United States v. Dana Demone Brinson, A/K/A Rock
This text of 54 F.3d 774 (United States v. Dana Demone Brinson, A/K/A Rock) is published on Counsel Stack Legal Research, covering Court of Appeals for the Fourth Circuit primary law. Counsel Stack provides free access to over 12 million legal documents including statutes, case law, regulations, and constitutions.
Opinion
54 F.3d 774
NOTICE: Fourth Circuit I.O.P. 36.6 states that citation of unpublished dispositions is disfavored except for establishing res judicata, estoppel, or the law of the case and requires service of copies of cited unpublished dispositions of the Fourth Circuit.
UNITED STATES of America, Plaintiff-Appellee,
v.
Dana Demone BRINSON, a/k/a Rock, Defendant-Appellant.
No. 94-5703.
United States Court of Appeals, Fourth Circuit.
Submitted April 20, 1995.
Decided May 18, 1995.
Bruce S. Harvey, Atlanta, GA, for Appellant. Mark T. Calloway, United States Attorney, Andrew J. Kline, Special Assistant, Criminal Division, UNITED STATES DEPARTMENT OF JUSTICE, Washington, DC, for Appellee.
Before WIDENER, WILKINSON and WILKINS, Circuit Judges.
OPINION
PER CURIAM:
Dana Brinson appeals from his conviction pursuant to 21 U.S.C.A. Sec. 846 (West 1981 & Supp.1994) for conspiracy to possess with intent to distribute cocaine. We affirm.

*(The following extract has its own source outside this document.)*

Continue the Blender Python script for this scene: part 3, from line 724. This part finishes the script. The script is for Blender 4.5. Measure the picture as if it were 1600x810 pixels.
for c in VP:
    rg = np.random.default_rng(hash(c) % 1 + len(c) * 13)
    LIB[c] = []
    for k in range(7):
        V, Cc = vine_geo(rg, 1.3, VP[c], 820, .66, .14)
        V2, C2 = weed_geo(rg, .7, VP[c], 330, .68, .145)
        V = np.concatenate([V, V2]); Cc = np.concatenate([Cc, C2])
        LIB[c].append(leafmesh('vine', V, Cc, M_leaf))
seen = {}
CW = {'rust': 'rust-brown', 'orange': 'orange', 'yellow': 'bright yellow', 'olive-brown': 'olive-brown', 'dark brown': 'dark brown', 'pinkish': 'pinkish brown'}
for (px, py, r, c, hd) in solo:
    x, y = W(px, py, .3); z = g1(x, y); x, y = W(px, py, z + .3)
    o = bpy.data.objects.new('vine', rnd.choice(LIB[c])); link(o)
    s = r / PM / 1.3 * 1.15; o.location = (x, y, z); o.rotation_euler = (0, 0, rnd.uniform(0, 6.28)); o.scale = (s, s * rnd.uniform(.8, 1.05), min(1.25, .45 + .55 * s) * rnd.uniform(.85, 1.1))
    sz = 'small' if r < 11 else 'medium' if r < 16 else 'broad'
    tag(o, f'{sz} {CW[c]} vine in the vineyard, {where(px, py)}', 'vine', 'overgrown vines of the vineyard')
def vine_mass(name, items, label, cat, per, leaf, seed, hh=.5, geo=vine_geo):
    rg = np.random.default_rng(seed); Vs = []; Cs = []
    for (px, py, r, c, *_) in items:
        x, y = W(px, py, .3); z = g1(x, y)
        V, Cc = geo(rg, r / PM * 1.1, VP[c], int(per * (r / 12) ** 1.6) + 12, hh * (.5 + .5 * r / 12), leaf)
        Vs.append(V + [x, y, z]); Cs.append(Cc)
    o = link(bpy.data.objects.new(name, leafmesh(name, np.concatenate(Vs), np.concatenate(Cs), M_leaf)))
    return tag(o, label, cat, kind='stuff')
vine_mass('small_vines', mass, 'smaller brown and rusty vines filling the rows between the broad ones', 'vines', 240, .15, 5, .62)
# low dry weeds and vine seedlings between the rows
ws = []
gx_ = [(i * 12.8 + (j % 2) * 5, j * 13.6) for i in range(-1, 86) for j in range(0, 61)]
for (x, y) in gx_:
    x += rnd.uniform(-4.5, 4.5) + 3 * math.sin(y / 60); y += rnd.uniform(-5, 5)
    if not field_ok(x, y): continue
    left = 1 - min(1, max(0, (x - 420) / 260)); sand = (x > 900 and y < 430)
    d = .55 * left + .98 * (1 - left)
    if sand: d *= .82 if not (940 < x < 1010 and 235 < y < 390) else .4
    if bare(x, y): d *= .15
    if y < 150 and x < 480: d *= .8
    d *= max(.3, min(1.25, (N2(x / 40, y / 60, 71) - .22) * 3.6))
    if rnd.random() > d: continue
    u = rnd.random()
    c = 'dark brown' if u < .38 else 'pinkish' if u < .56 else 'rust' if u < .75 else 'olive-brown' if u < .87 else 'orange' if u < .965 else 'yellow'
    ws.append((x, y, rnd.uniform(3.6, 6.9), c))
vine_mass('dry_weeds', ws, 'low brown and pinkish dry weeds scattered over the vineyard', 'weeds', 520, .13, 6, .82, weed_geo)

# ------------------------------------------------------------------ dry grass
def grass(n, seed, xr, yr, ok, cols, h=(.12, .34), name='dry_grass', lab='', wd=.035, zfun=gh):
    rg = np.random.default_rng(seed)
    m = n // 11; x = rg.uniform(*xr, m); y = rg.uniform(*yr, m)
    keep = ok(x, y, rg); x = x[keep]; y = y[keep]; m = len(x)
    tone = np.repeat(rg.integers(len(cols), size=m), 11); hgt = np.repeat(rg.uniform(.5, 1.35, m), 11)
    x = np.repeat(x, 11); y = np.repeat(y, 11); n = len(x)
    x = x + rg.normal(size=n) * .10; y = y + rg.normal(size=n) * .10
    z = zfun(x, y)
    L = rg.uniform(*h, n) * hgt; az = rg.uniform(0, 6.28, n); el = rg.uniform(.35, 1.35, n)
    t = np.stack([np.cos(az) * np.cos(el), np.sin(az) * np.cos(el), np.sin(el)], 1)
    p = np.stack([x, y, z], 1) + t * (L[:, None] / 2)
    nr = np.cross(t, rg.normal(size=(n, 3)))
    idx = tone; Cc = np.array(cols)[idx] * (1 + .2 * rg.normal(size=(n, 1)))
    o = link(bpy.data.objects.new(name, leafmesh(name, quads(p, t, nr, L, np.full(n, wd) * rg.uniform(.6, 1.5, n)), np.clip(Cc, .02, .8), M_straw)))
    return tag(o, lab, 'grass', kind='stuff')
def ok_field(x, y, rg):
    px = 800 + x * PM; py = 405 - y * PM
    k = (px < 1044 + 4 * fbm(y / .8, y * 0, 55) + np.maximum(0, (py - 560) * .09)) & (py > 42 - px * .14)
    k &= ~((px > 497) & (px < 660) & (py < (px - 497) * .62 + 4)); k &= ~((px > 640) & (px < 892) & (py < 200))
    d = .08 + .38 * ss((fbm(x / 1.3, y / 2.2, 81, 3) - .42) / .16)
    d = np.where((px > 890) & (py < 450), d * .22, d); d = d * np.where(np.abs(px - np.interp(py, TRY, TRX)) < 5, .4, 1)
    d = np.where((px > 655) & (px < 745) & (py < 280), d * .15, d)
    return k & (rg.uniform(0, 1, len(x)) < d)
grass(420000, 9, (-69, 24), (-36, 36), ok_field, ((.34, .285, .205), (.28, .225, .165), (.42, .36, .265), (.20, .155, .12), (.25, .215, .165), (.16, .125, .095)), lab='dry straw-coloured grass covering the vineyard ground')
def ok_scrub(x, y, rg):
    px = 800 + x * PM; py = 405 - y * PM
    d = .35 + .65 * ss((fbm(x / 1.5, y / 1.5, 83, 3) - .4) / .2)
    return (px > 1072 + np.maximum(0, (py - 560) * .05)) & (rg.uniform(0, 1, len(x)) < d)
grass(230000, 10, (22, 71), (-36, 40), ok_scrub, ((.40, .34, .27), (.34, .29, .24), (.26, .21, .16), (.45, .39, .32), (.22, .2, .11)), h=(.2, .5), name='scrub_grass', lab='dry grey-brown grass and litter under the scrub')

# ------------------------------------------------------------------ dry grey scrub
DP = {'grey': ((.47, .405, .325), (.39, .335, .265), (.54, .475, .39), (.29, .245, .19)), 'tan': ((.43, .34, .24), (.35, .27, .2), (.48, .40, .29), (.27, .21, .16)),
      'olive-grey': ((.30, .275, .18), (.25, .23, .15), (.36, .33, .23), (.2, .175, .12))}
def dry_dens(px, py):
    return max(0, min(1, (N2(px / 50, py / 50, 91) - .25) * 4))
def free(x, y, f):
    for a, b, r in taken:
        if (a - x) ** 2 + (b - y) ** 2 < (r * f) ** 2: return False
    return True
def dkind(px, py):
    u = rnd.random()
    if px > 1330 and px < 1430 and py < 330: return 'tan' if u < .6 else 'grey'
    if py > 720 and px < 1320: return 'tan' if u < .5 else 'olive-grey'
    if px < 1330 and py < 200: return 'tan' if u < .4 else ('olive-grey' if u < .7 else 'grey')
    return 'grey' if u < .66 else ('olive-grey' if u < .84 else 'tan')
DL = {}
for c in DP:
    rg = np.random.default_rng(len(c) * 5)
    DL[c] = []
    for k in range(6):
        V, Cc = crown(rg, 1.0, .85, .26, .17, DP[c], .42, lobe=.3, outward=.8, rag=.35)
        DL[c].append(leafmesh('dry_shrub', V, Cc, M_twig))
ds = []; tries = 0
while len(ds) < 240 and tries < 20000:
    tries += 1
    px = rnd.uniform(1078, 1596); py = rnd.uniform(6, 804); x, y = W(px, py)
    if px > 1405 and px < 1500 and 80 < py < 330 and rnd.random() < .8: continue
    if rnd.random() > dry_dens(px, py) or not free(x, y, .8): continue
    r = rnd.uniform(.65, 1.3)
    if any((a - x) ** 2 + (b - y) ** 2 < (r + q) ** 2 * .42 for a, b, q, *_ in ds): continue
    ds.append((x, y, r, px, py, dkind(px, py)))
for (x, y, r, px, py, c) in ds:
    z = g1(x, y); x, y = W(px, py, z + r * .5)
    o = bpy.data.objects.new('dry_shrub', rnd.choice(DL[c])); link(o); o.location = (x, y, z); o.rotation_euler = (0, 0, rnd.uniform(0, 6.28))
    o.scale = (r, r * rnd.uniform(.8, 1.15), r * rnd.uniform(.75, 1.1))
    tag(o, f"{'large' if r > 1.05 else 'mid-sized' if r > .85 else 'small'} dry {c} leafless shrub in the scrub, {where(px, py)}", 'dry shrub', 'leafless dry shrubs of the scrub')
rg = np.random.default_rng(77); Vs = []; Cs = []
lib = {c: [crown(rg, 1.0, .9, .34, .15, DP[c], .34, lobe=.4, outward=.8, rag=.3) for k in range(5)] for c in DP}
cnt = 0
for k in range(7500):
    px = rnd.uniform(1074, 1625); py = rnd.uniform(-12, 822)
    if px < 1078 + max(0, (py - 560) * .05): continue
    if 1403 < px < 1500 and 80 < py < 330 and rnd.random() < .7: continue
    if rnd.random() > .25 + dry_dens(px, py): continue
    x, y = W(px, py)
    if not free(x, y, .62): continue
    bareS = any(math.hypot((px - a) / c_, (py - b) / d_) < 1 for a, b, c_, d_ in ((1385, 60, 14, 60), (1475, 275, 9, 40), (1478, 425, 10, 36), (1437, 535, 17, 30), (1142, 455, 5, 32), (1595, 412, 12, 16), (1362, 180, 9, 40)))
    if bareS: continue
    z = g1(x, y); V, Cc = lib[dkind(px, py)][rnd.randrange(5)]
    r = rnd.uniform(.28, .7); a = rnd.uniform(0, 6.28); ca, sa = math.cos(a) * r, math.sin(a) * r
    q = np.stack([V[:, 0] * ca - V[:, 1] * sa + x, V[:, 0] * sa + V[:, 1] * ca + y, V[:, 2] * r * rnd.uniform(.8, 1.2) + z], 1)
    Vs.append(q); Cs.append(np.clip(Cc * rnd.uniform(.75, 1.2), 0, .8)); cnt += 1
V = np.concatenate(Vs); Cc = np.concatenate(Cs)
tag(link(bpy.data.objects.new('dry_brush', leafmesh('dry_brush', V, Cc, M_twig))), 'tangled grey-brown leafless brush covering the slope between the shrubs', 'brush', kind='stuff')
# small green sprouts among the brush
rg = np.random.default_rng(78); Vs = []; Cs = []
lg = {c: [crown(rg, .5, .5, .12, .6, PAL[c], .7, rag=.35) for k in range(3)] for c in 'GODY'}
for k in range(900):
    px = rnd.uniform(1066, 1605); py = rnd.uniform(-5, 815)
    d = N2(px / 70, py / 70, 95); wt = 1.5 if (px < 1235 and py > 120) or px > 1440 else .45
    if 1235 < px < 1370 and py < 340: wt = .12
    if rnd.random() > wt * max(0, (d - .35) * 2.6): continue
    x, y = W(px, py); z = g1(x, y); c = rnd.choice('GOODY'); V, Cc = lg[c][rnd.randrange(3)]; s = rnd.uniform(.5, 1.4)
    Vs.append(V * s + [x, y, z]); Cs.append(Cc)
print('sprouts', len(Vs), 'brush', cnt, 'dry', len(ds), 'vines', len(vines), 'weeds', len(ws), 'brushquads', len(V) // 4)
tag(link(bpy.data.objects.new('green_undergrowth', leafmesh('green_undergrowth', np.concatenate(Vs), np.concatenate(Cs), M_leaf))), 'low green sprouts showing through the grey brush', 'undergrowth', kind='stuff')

First, Brinson contends that the evidence was not sufficient to support a conviction for conspiracy. In addition to the parade of witnesses by the Government testifying that Brinson was a cocaine supplier and facilitator of drug connections, Brinson himself, in an attempt to establish that he was not the main supplier in this conspiracy, testified that he facilitated introductions and meetings between street-level dealers and at least one major supplier. Thus, the evidence was sufficient to support the conspiracy conviction. See United States v. Bell, 954 F.2d 232, 246 (4th Cir.1992).
Second, Brinson contends that the prosecution's comment during closing argument that Brinson should have called a witness to support his contentions that he was merely a facilitator improperly shifted the burden of proof. Even if the commentary was improper, we find no reversible error. First, the comment was isolated. In light of the substantial evidence against Brinson, we find that the error did not affect his substantial rights. Fed.R.Crim.P. 52(a). Second, because there was no objection at trial, the claim would only be cognizable if the statement was plain error resulting in a miscarriage of justice; we find that there was no plain error here. United States v. Olano, 61 U.S.L.W. 4421, 4423 (U.S.1993). Finally, the district court instructed the jury that it was not to consider the prosecution's comment. It reiterated the instruction during the jury charge. Thus, we find that Brinson's rights were protected. United States v. Francisco, 35 F.3d 116, 119, 120 n. 3 (4th Cir.1994).
Therefore, we affirm Brinson's conviction. We dispense with oral argument because the facts and legal contentions are adequately presented in the materials before the Court and argument would not aid the decisional process.